[GOAL] The lines to extract run from the first line of the material below to the line containing "sc.camera = cam", both included; leave the pictures behind.

[COLLECTED MATERIAL]
═══

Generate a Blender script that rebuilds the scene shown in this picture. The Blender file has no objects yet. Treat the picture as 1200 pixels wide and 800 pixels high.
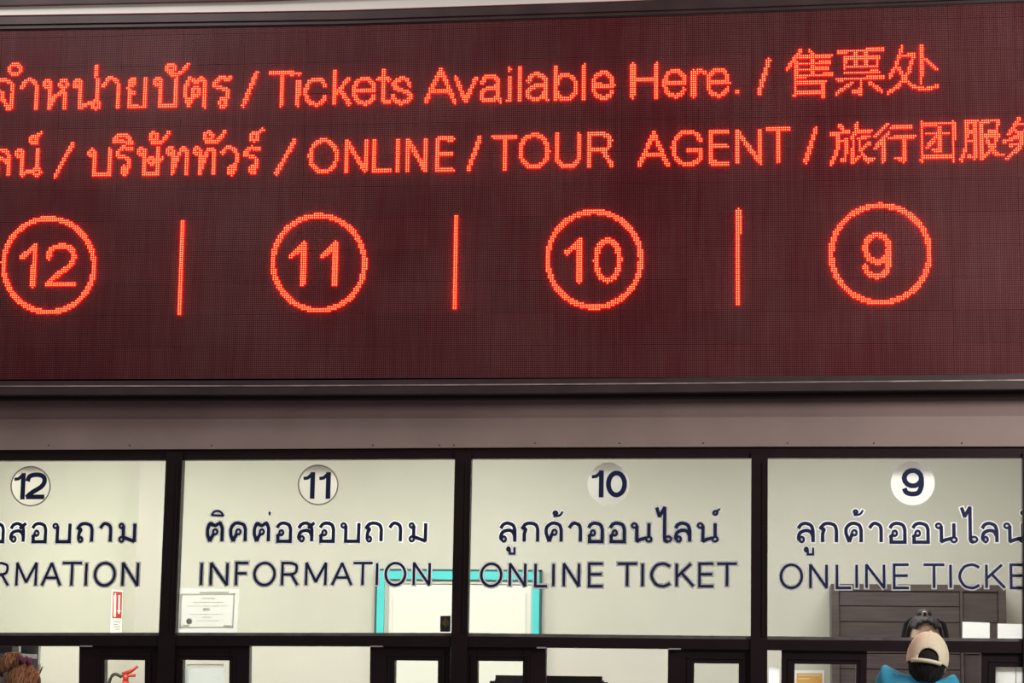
import bpy, bmesh, math, random
import numpy as np
from mathutils import Vector, Matrix

sc = bpy.context.scene
C = sc.collection
R = math.radians

# ---------------------------------------------------------------- camera
FPX = 2600.0                       # focal length in pixels of the 1200x800 frame
YAW, PITCH, ROLL = R(6.6), R(8.75), 0.0125
DIST = FPX / 238.0
HIT = Vector((0, 0, 3.2))
FWD = Vector((-math.sin(YAW) * math.cos(PITCH), math.cos(YAW) * math.cos(PITCH), math.sin(PITCH)))
CAM = HIT - FWD * DIST
_r = FWD.cross(Vector((0, 0, 1))).normalized()
_u = _r.cross(FWD).normalized()
RT = (_r * math.cos(ROLL) + _u * math.sin(ROLL)).normalized()
UP = (_u * math.cos(ROLL) - _r * math.sin(ROLL)).normalized()
cd = bpy.data.cameras.new('camera'); cam = bpy.data.objects.new('camera', cd); C.objects.link(cam)
cd.sensor_width = 36; cd.lens = FPX / 1200 * 36; cd.clip_end = 200
m = Matrix((RT, UP, -FWD)).transposed().to_4x4(); m.translation = CAM
cam.matrix_world = m
sc.camera = cam

# ---------------------------------------------------------------- world, lamps, exposure
sc.view_settings.view_transform = 'Standard'; sc.view_settings.look = 'None'
sc.view_settings.exposure = 0.0; sc.view_settings.gamma = 1.0
w = bpy.data.worlds.new('world'); sc.world = w; w.use_nodes = True
w.node_tree.nodes['Background'].inputs[0].default_value = (1.0, 0.93, 0.9, 1)
w.node_tree.nodes['Background'].inputs[1].default_value = 0.13
sc.cycles.use_denoising = True
sc.cycles.max_bounces = 8
sc.cycles.transparent_max_bounces = 16


def area(name, loc, aim, sx, sy, power, col):
    l = bpy.data.lights.new(name, 'AREA'); l.shape = 'RECTANGLE'; l.size = sx; l.size_y = sy
    l.energy = power; l.color = col
    o = bpy.data.objects.new(name, l); C.objects.link(o); o.location = loc
    o.rotation_euler = (Vector(aim) - Vector(loc)).to_track_quat('-Z', 'Y').to_euler()
    return o


area('hall_lamp', (5.0, -4.0, 4.4), (2.4, 0, 2.7), 1.6, 1.0, 190, (1.0, .93, .89))
area('hall_lamp', (-3.0, -2.6, 6.3), (-1.6, -.15, 4.85), 2.5, .8, 64, (1.0, .96, .93))
area('office_lamp', (-2.9, 1.35, 3.22), (-2.9, 1.5, 0), 1.2, .5, 104, (1.0, .985, .90))
area('office_lamp', (-.5, 1.35, 3.22), (-.5, 1.5, 0), 1.2, .5, 88, (1.0, .975, .92))
area('office_lamp', (1.9, 1.35, 3.22), (1.9, 1.5, 0), 1.2, .5, 68, (1.0, .965, .95))


# ---------------------------------------------------------------- helpers
def P(px, py, Y=0.0):
    """the point at depth Y (facade = 0) that stands where the photograph measures it"""
    d = FWD + RT * ((px - 600) / FPX) + UP * ((400 - py) / FPX)
    return CAM + d * ((Y - CAM.y) / d.y)


def lean(px):                       # how far a true vertical drifts per row at this column
    return (px - 905) / 16900.0


def tag(o, label=None, cat=None, group=None, kind=None):
    for k, v in (('label', label), ('category', cat), ('group', group), ('kind', kind)):
        if v: o[k] = v
    return o


def empty(name, loc, label=None, cat=None, group=None, kind=None):
    o = bpy.data.objects.new(name, None); C.objects.link(o); o.location = loc
    o.empty_display_size = .1
    return tag(o, label, cat, group, kind)


LINKED = []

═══

[OUTPUT OF THE TASK]
Generate a Blender script that rebuilds the scene shown in this picture. The Blender file has no objects yet. Treat the picture as 1200 pixels wide and 800 pixels high.
import bpy, bmesh, math, random
import numpy as np
from mathutils import Vector, Matrix

sc = bpy.context.scene
C = sc.collection
R = math.radians

# ---------------------------------------------------------------- camera
FPX = 2600.0                       # focal length in pixels of the 1200x800 frame
YAW, PITCH, ROLL = R(6.6), R(8.75), 0.0125
DIST = FPX / 238.0
HIT = Vector((0, 0, 3.2))
FWD = Vector((-math.sin(YAW) * math.cos(PITCH), math.cos(YAW) * math.cos(PITCH), math.sin(PITCH)))
CAM = HIT - FWD * DIST
_r = FWD.cross(Vector((0, 0, 1))).normalized()
_u = _r.cross(FWD).normalized()
RT = (_r * math.cos(ROLL) + _u * math.sin(ROLL)).normalized()
UP = (_u * math.cos(ROLL) - _r * math.sin(ROLL)).normalized()
cd = bpy.data.cameras.new('camera'); cam = bpy.data.objects.new('camera', cd); C.objects.link(cam)
cd.sensor_width = 36; cd.lens = FPX / 1200 * 36; cd.clip_end = 200
m = Matrix((RT, UP, -FWD)).transposed().to_4x4(); m.translation = CAM
cam.matrix_world = m
sc.camera = cam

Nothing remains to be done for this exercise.